#### [Task instructions]
All of the material below is to be repeated exactly.

#### [Data lines]
----
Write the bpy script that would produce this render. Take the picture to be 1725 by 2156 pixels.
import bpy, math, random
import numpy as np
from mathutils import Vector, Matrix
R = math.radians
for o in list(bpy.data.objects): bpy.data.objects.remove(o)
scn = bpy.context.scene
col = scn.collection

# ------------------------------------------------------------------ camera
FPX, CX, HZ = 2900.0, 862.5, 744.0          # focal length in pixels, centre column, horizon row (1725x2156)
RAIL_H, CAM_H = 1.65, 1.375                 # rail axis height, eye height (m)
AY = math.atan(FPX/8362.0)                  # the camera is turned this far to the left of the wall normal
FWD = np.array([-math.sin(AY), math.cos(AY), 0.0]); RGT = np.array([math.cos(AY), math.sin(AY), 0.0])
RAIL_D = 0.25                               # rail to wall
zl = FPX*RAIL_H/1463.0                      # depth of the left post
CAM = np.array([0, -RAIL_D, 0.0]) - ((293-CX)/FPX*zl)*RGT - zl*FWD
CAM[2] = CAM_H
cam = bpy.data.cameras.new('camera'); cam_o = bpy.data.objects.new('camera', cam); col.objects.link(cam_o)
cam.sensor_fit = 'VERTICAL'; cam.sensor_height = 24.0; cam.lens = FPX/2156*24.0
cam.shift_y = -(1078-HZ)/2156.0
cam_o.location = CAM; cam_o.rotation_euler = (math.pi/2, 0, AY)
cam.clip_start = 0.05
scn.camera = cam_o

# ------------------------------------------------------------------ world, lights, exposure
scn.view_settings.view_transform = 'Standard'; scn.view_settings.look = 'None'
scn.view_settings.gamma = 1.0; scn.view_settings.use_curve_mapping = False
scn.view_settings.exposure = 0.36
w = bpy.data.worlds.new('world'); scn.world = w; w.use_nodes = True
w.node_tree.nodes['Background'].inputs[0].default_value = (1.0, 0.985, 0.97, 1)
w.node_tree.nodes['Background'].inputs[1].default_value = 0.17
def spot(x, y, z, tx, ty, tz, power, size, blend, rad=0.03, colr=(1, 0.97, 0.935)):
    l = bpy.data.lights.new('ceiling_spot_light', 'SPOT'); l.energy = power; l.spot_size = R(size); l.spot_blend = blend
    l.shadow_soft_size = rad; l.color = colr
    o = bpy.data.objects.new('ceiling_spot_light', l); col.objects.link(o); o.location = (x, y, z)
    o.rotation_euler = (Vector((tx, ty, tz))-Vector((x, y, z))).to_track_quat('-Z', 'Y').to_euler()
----
#### [Expected answer]
Write the bpy script that would produce this render. Take the picture to be 1725 by 2156 pixels.
import bpy, math, random
import numpy as np
from mathutils import Vector, Matrix
R = math.radians
for o in list(bpy.data.objects): bpy.data.objects.remove(o)
scn = bpy.context.scene
col = scn.collection

# ------------------------------------------------------------------ camera
FPX, CX, HZ = 2900.0, 862.5, 744.0          # focal length in pixels, centre column, horizon row (1725x2156)
RAIL_H, CAM_H = 1.65, 1.375                 # rail axis height, eye height (m)
AY = math.atan(FPX/8362.0)                  # the camera is turned this far to the left of the wall normal
FWD = np.array([-math.sin(AY), math.cos(AY), 0.0]); RGT = np.array([math.cos(AY), math.sin(AY), 0.0])
RAIL_D = 0.25                               # rail to wall
zl = FPX*RAIL_H/1463.0                      # depth of the left post
CAM = np.array([0, -RAIL_D, 0.0]) - ((293-CX)/FPX*zl)*RGT - zl*FWD
CAM[2] = CAM_H
cam = bpy.data.cameras.new('camera'); cam_o = bpy.data.objects.new('camera', cam); col.objects.link(cam_o)
cam.sensor_fit = 'VERTICAL'; cam.sensor_height = 24.0; cam.lens = FPX/2156*24.0
cam.shift_y = -(1078-HZ)/2156.0
cam_o.location = CAM; cam_o.rotation_euler = (math.pi/2, 0, AY)
cam.clip_start = 0.05
scn.camera = cam_o

# ------------------------------------------------------------------ world, lights, exposure
scn.view_settings.view_transform = 'Standard'; scn.view_settings.look = 'None'
scn.view_settings.gamma = 1.0; scn.view_settings.use_curve_mapping = False
scn.view_settings.exposure = 0.36
w = bpy.data.worlds.new('world'); scn.world = w; w.use_nodes = True
w.node_tree.nodes['Background'].inputs[0].default_value = (1.0, 0.985, 0.97, 1)
w.node_tree.nodes['Background'].inputs[1].default_value = 0.17
def spot(x, y, z, tx, ty, tz, power, size, blend, rad=0.03, colr=(1, 0.97, 0.935)):
    l = bpy.data.lights.new('ceiling_spot_light', 'SPOT'); l.energy = power; l.spot_size = R(size); l.spot_blend = blend
    l.shadow_soft_size = rad; l.color = colr
    o = bpy.data.objects.new('ceiling_spot_light', l); col.objects.link(o); o.location = (x, y, z)
    o.rotation_euler = (Vector((tx, ty, tz))-Vector((x, y, z))).to_track_quat('-Z', 'Y').to_euler()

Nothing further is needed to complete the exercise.